Day 3. Mon 19th April
The road to Victoria Falls.
Up at six for another big breakfast and by 7 we are on the road. Ken discovers
that he has left his hat at home in Lilongwe. As long as that's the most
important thing he's forgotten . . . We stop at various roadside traders
to try and buy one, but he can't find one that fits. We buy a baobab fruit
instead, for 500ZK. Baobab fruit is what cream of tartar is made from.
It is the size of a melon with an odd texture, but a pleasant taste. We
each have a piece, and return the rest to the seller, to his obvious amusement.
Everywhere along the road there are people waving wads of currency.
Apparently they are trading in Zim dollars and Rand.
We stop off in Mazabuka for a pee break and coffee. This is a thriving
little town and we see several wazungu (white people). Kathy is very excited,
as she worked here for several weeks when she was with Tate and Lyle, and
hadn't realised we would be passing so close.
Ian and Tricia have very generously provided a packed lunch at no extra
charge, and we stop by the roadside to eat it. there is a group of women
and children chatting, embroidering and selling their wares, so, in the
interests of cultural integration, we join them. We are now out of the
Chewa area and they speak Tonga so even Ken has trouble communicating,
but one of the women speaks good English, and we get along fine with that
and a bit of mime. One of them has a splinter in her foot so I proffer
my tweezers, and we leave them the remains of our lunch as a gesture of
friendship. I am disappointed to see them throw the plastic bags into the
bushes, but then the concept of non-biodegradable waste isn't really a
part of their culture. I buy a big green orange for 500ZK which is sour
but juicy and refreshing. As always they are fascinated by the digital
camera and laugh and chatter as they look at pictures of themselves.
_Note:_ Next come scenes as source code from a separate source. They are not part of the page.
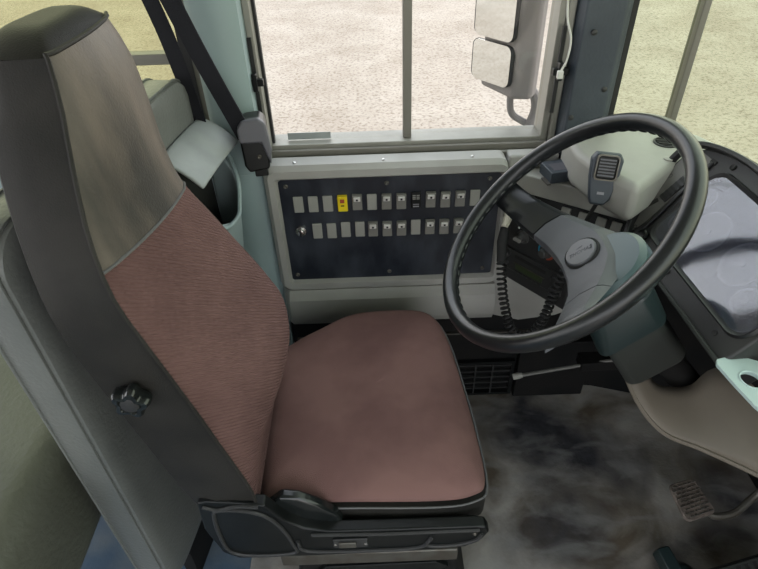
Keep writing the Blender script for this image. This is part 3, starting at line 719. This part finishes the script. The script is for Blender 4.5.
for a, b in lv2:
    lp = cush_loop(a, b)
    for p in lp:
        # slight crease undulation and a softly hollow seat, raised front roll
        p.z += (.006*math.sin((p.y-.5)*9)*min(1, a/.05)) + .010*max(0, (p.x-.02)/.15)*min(1, a/.04) - .012*math.exp(-((p.x+.1)**2+(p.y-.77)**2)/.02)*min(1, a/.06)
    LL.append(lp)
g.loft(LL)
cu = g.build('cushion', 'fabric_seat', seat, sub=1)
G().tube(cush_loop(-.0005, .4925), .0020, 6, closed=True).build('piping', 'piping', cu)
# black recliner cover beside the cushion corner
FN = F((0, .500, 0), (1, 0, 0), (0, 0, 1), (0, -1, 0))
cv = G().prism(F((0, .522, 0), (1, 0, 0), (0, 0, 1), (0, -1, 0)), [(-.205, .46), (-.20, .528), (-.175, .556), (-.145, .550), (-.115, .528), (-.085, .498), (-.075, .47), (-.10, .455)], -.012, .010)
cv.build('recliner_cover', 'plastic_gloss', seat, bevel=.008, seg=3)
# side valance
tr = [(-.300, .578), (-.286, .583), (-.245, .578), (-.195, .566), (-.17, .52), (-.14, .492), (-.10, .480), (.0, .478), (.15, .478), (.166, .474), (.173, .458), (.162, .432), (.135, .410), (.02, .400), (-.15, .397), (-.265, .398), (-.290, .420), (-.305, .50)]
va = G().prism(FN, tr, -.016, .006).build('side_valance', 'plastic_black', seat, bevel=.004, seg=3)
def rim(pts, r=.0035, c=True, name='valance_rib'): G().tube([FN.p(a, b, .0075) for a, b in [(q.x, q.y) for q in catmull([(a, b, 0) for a, b in pts], 5, c)]], r, 8, closed=c).build(name, 'gauge_panel', va)
rim([(-.27, .560), (-.225, .555), (-.195, .535), (-.175, .495), (-.165, .45), (-.165, .415), (-.24, .412), (-.275, .43), (-.282, .48), (-.280, .54)])
rim([(-.155, .455), (-.14, .420), (-.02, .415), (.055, .42), (.075, .455)], c=False)
rim([(.075, .452), (.068, .425), (.11, .422), (.150, .436), (.160, .458)], c=False)
rim([(-.13, .474), (0, .469), (.08, .470), (.155, .470)], c=False)
rim([(-.292, .572), (-.27, .562), (-.24, .570), (-.205, .566)], c=False)
lt = G().box((-.095, .430, .006), (-.035, .458, .010), FN).build('control_plate', 'gauge_panel', va, bevel=.002)
G().box((-.085, .436, .010), (-.055, .452, .014), FN).build('toggle', 'steel_worn', lt, bevel=.002)
for a in (-.091, -.039): G().lathe(FN, [(.003, .010), (.003, .0115)], 10, (a, .444)).build('screw', 'chrome', lt)
screw(FN, .148, .456, .006, .004, va, 'steel_worn')
# suspension base
G().box((-.26, .516, .365), (.135, 1.00, .43)).build('seat_pan', 'plastic_black', seat, bevel=.006)
G().box((-.20, .512, .325), (.128, .99, .3645)).build('slide_rail', 'steel_worn', seat, bevel=.004)
g = G(); g.prism(F((0, .53, 0), (1, 0, 0), (0, 0, 1), (0, -1, 0)), [(-.17, .3245), (.12, .3245), (.165, .12), (.17, .0008), (-.2, .0008), (-.2, .12)], -.42, 0)
g.build('suspension_base', 'lower_dark', seat, bevel=.01)
G().prism(F((0, .5295, 0), (1, 0, 0), (0, 0, 1), (0, -1, 0)), [(-.16, .25), (-.12, .30), (.09, .305), (.115, .285), (.10, .275), (-.10, .27), (-.14, .235)], 0, .010).build('suspension_lever', 'plastic_black', seat, bevel=.002)

# ---------------------------------------------------------------- barrier behind the seat, pouch, passenger seat
ba = thing('padded_barrier', 'tall grey vinyl padded barrier standing behind the driver seat', 'barrier', (-.5, .8, 0))
# slab: front at x=-.485.., vertical with rounded far corner; lies in the plane x = const
FBa = F((-.448, .550, 0), (.145, .989, 0), (0, 0, 1))
if FBa.n.x < 0: FBa.n = -FBa.n
def bar_loop(h, ins): return [FBa.p(a, b, h) for a, b in rrect(0+ins, .16+ins, .605-ins, 1.040-ins, .06, 8)]
G().loft([bar_loop(-.076, .012), bar_loop(-.072, .004), bar_loop(-.064, 0), bar_loop(-.014, 0), bar_loop(-.005, .004), bar_loop(-.001, .012), bar_loop(.0, .03)]).build('padding', 'vinyl_grey', ba)
for h in (-.066, -.012):
    G().tube([FBa.p(a, b, h) for a, b in rrect(-.0005, .1595, .6055, 1.0405, .06, 8)], .0028, 6, closed=True).build('piping', 'vinyl_grey', ba)
G().box((.10, .0008, -.055), (.58, .165, -.025), FBa).build('foot', 'lower_dark', ba)
po = thing('storage_pouch', 'pale grey vinyl pouch with open dark mouth hanging behind the seat by the window pillar', 'pouch', (-.34, 1.1, .6))
def pl(d, w0, w1, zs): return [FBa.p(w, z, h) for w, z, h in ((w0, zs[0], .001), (w0+.01, zs[1], d*.6), (w0+.03, zs[2], d*.95), ((w0+w1)/2, zs[3], d), (w1-.07, zs[4], d*.97), (w1-.04, zs[5], d*.9), (w1-.008, zs[6], d*.6), (w1, zs[7], .001))]
lo = [pl(.030, .41, .585, [.50]*8), pl(.055, .405, .59, [.58]*8), pl(.072, .40, .592, [.68]*8), pl(.078, .40, .594, [.76, .755, .745, .74, .745, .755, .76, .76]), pl(.086, .40, .596, [.90, .84, .79, .775, .79, .83, .875, .90])]
G().loft(lo, caps=False, closed=False).build('bag', 'wall_grey', po, solid=.005, sub=1)
G().tube(catmull(lo[-1], 5), .0045, 8).build('rim', 'pillar_blue', po)
G().box((.405, .5, .0006), (.592, .90, .003), FBa).build('liner', 'rubber', po)
fl = [[FBa.p(.395+.205*s_, .948-.040*t*t-.012*t+.004*math.sin(s_*PI), .0015+t*.076) for s_ in (0, .05, .25, .5, .75, .95, 1)] for t in (0, .15, .4, .7, .92, 1)]
G().loft(fl, caps=False, closed=False).build('flap', 'pale_vinyl', po, solid=.007, sub=1)

ps = thing('passenger_seat', 'olive grey vinyl passenger seat at the left edge behind the barrier', 'seat', (-.85, .85, 0))
g = G(); lo = []
for y, i in ((.36, .03), (.365, .012), (.38, 0), (.80, 0), (1.12, 0), (1.135, .012)):
    lo.append([V((a, y, b)) for a, b in rrect(-1.15+i, .34+i, -.555-i, .60-i, .05, 6)])
g.loft(lo).build('cushion', 'vinyl_olive', ps)
G().tube([(-.72, .60, .001), (-.72, .60, .36)], .018, 12).build('leg', 'lower_dark', ps)
G().tube([(-1.05, .60, .001), (-1.05, .60, .36)], .018, 12).build('leg', 'lower_dark', ps)

# ---------------------------------------------------------------- seat belt
sb = thing('seat_belt', 'black seat belt straps running down to the retractor on the window pillar', 'seat belt', (-.25, 1.12, .84))
def ribbon(pts, w0, th=.0015):
    pts = catmull(pts, 6); lo = []
    for i, p in enumerate(pts):
        a = V((1, .0, 0))*w0/2; b = V((0, th, .0004)); lo.append([p-a-b, p+a-b, p+a+b, p-a+b])
    return G().loft(lo)
ribbon([(-.44, 1.135, 1.45), (-.355, 1.12, 1.18), (-.313, 1.11, 1.06), (-.268, 1.09, .955), (-.256, 1.09, .92)], .036).build('strap', 'belt', sb)
ribbon([(-.475, 1.155, 1.45), (-.396, 1.135, 1.18), (-.371, 1.13, 1.06), (-.356, 1.125, .95), (-.350, 1.12, .90)], .030).build('strap', 'belt', sb)
FB = F((-.236, 1.06, .90), (1, .15, 0), (0, .12, 1), (.15, -1, .12))
G().prism(FB, [(-.028, -.030), (-.030, .045), (-.018, .058), (.014, .060), (.024, .050), (.027, .0), (.022, -.040), (-.02, -.045)], -.110, -.022).build('retractor_housing', 'plastic_black', sb, bevel=.005)
G().prism(FB, [(-.030, .020), (-.031, .050), (-.020, .064), (.014, .067), (.026, .056), (.031, .0), (.026, -.03), (.012, .018)], -.034, -.012).build('retractor_cover', 'gauge_face', sb, bevel=.005, seg=3)
G().prism(FB, [(-.012, -.065), (-.012, -.03), (.012, -.03), (.016, -.065)], -.100, -.05).build('bracket', 'plastic_black', sb, bevel=.003)
screw(FB, .004, -.012, -.0215, .005, sb)

# ---------------------------------------------------------------- black gadget box, radio microphone, cable on pillar
bx_ = thing('black_box', 'small black box lying on the pale ledge beside the dashboard', 'box', (.40, 1.155, .788))
FX = F((.408, 1.120, .7885), (.96, .18, 0), (-.18, .96, 0))
G().box((-.032, -.018, 0), (.036, .040, .026), FX).build('case', 'pillar_dark', bx_, bevel=.002)
G().box((-.022, -.008, .026), (.022, .024, .0266), FX).build('label_plate', 'gauge_face', bx_)
G().box((-.041, -.022, 0), (-.0325, .01, .003), FX).build('mount_tab', 'steel_worn', bx_); G().box((.0365, -.018, 0), (.046, -.004, .006), FX).build('mount_tab', 'steel_worn', bx_)

mic = thing('radio_microphone', 'black handheld radio microphone with coiled cord clipped beside the dashboard', 'microphone', (.44, 1.0, .82))
FM = F((.442, .985, .860), V((.95, -.22, -.05)), V((.06, .28, .95)))
FM.n = -FM.n if FM.n.y > 0 else FM.n
def ml(h, k):
    o = [(-.015, -.052), (.010, -.052), (.020, -.040), (.028, .010), (.030, .038), (.022, .050), (-.022, .050), (-.030, .038), (-.027, .0), (-.020, -.040)]
    return [FM.p(a*k, b*k, h) for a, b in o]
mb = G().loft([ml(-.016, .86), ml(-.013, .95), ml(-.004, 1), ml(.006, 1), ml(.012, .93)]).build('body', 'pillar_dark', mic, bevel=.003)
gr = G().box((-.018, .002, .011), (.018, .044, .016), FM).build('speaker_grille', 'rubber', mb, bevel=.004)
for k in range(6): G().box((-.015, .006+k*.006, .016), (.015, .009+k*.006, .0172), FM).build('slot', 'gauge_face', gr)
G().ringprism(FM, rrect(-.021, -.002, .021, .047, .007, 3), rrect(-.0185, .001, .0185, .0445, .006, 3), .011, .0185).build('chrome_frame', 'steel_worn', mb)
G().box((-.007, -.030, .012), (.006, -.025, .0135), FM).build('marking', 'tick', mb, smooth=False)
G().tube(catmull([(.436, .972, .812), (.432, .985, .775), (.425, .99, .740), (.405, .985, .70), (.402, .98, .66)], 6), .004, 8).build('cord', 'rubber', mic)
path = catmull([(.405, .975, .665), (.398, .968, .63), (.385, .965, .585), (.375, .962, .53), (.360, .965, .48), (.335, .97, .455), (.308, .985, .470), (.292, 1.00, .52), (.282, 1.02, .58), (.280, 1.04, .63)], 40)
coil = []; L = 0
tot = sum((path[i+1]-path[i]).length for i in range(len(path)-1)); prev = V((0, 1, 0))
turns = 36
rs = []
for i, p in enumerate(path):
    if i: L += (path[i]-path[i-1]).length
    t = (path[min(i+1, len(path)-1)]-path[max(i-1, 0)]).normalized(); a = (prev-t*prev.dot(t)).normalized(); prev = a; b = t.cross(a)
    th = 2*PI*turns*L/tot; coil.append(p+a*.0095*math.cos(th)+b*.0095*math.sin(th))
G().tube(coil, .0030, 6).build('coiled_cord', 'rubber', mic)
G().tube([(.280, 1.04, .625), (.284, 1.07, .66), (.296, 1.10, .685)], [.011, .012, .011], 12).build('strain_relief', 'rubber', mic)
G().tube([(.290, 1.09, .686), (.302, 1.11, .705), (.312, 1.12, .708)], [.008, .011, .010], 12).build('plug', 'cream', mic)

cb = thing('hanging_cable', 'thin white cable with connector hanging down the dark window pillar', 'cable', (.42, 1.17, 1.0))
G().tube(catmull([(.375, 1.175, 1.40), (.370, 1.17, 1.25), (.380, 1.172, 1.12), (.396, 1.173, 1.07), (.396, 1.174, 1.03), (.388, 1.175, 1.005)], 8), .0022, 8).build('wire', 'white_cable', cb)
G().box((.381, 1.170, .990), (.393, 1.180, 1.006)).build('connector', 'white_cable', cb, bevel=.002)
for x, z in ((.445, 1.075), (.43, .90), (.49, .96)):
    s_ = G().lathe(F((x, 1.187, z), (1, 0, 0), (0, 0, 1), (0, -1, 0)), [(.006, 0), (.006, .002), (.003, .004)], 12).build('pillar_bolt', 'gauge_panel')
    tag(s_, {1.075: 'small bolt on the dark pillar beside the white cable', .90: 'small bolt at the foot of the dark pillar by the window corner', .96: 'small bolt on the dark pillar nearer the windscreen'}[z], 'bolt')

# ---------------------------------------------------------------- outside mirrors
mi = thing('wing_mirror', 'two-panel wing mirror on a curved arm outside the driver window', 'mirror', (.45, 1.6, .72))
def mpan(z0, z1, nm):
    FMi = F((.334, 1.621, 0), V((.6, -.8, 0)), (0, 0, 1), V((-.8, -.6, 0)))
    pts = rrect(-.072, z0, .072, z1, .02, 5)
    G().prism(FMi, [(a*1.05, b) for a, b in pts], -.012, -.001).build('mirror_rim', 'rubber', mi, bevel=.003)
    G().prism(FMi, [(a*.96, b*.999+.001) for a, b in pts], -.001, .001).build(nm, 'mirror', mi)
mpan(.950, 1.26, 'mirror_glass'); mpan(.830, .940, 'mirror_glass')
G().loft([[V((x, y, z)) for x, y in ((.388, 1.56), (.44, 1.55), (.465, 1.59), (.455, 1.65), (.40, 1.70), (.34, 1.70), (.32, 1.69))] for z in (.80, .83, .95, 1.25)]).build('mirror_housing', 'mirror_shell', mi, bevel=.012, seg=3)
G().tube(catmull([(.40, 1.61, .82), (.395, 1.60, .785), (.405, 1.60, .745), (.44, 1.60, .72), (.50, 1.55, .70), (.56, 1.30, .69)], 6), .010, 10).build('arm', 'mirror_shell', mi)
G().tube(catmull([(.44, 1.60, .82), (.462, 1.60, .80), (.472, 1.60, .76), (.46, 1.59, .72), (.44, 1.58, .68)], 6), .014, 10).build('arm_brace', 'mirror_shell', mi)
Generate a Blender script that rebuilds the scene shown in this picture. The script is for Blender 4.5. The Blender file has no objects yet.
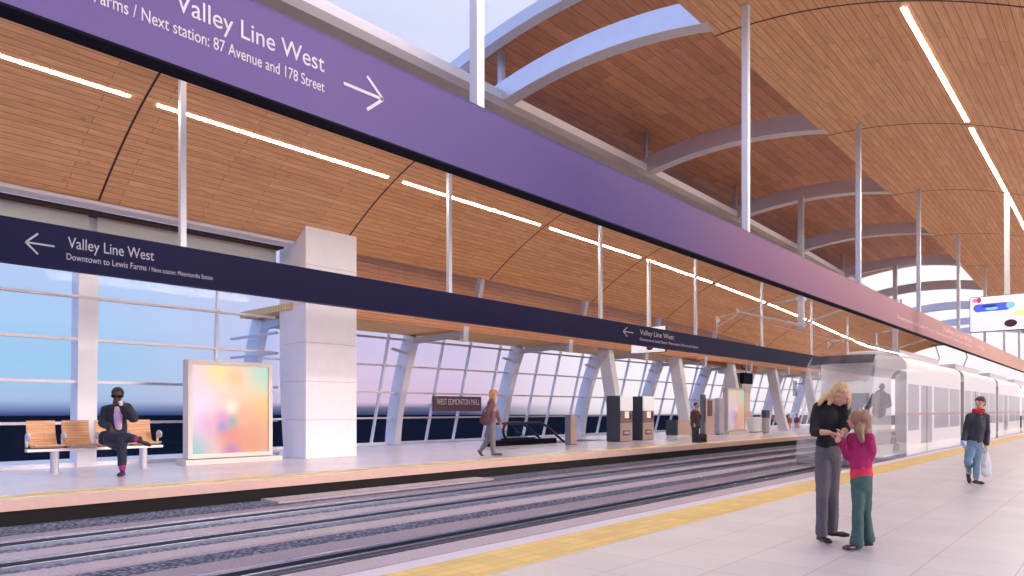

We arrive in Livingstone about 4:30. It's
very nice, with the fanciest mosquito nets I've ever seen.* We head for
the bar where we are joined by an inquisitive vervet monkey. (According
to Ken male monkeys' balls turn blue in the winter, but the Vervet is the
only species whose balls are blue all the year round - we suspect he may
be taking the piss!).
Livingstone and Vic Falls is real tourist country. There is a multitude
of excursions available for the next day, but to my, and Ken's, great disappointment
white water rafting is not on the list, as the river is too high. Blondie
and I opt for the early morning Rhino walk in Mosi-oa-Tunja Zoological
Park. I also want to fit in the flight over the falls in a Tiger Moth (so
does Ken, but only if it's free - as a tour guide he sometimes gets a complimentary
place on things, but somehow I think an aeroplane flight won't be one of
them). Sunshine and Pirate pick a lie in, followed by a helicopter flight,
after which Pirate announces that he wants to do a bungy jump from the bridge,
allegedly the highest bungy jump in the world. We agree to all meet up
at the falls at 2:00.
Ken decides he wants to see the falls before bed, so Blondie and I
go with him. By the time we get to the falls it is five minutes to closing
time, but Ken, in his usual inimitable fashion, turns this to our advantage
by convincing the guy on the turnstile, who doesn't want to let us in at
all, that we just want a quick look, and as it's not worth charging us
for five minutes, he might as well let us in for nothing Not only does
he fall for this, but he lets us take our beer in too, and the three of
us have sundowners in the roar and spray of the mighty Zambesi. Ken is stressed
after the long drive and really enjoys the wind down.
We return to the lodge for an al-fresco dinner.
Sunshine and Pirate retire, but Ken decides to hit the JD after the
long drive, so Blondie and I keep him company until about 11 o'clock. Although
we do not attempt to match him drink for drink, we keep our ends up fairly
well, and are fairly mellow by the time we stagger back to our chalets.
*Not as good as Charlotte's in Lilongwe though.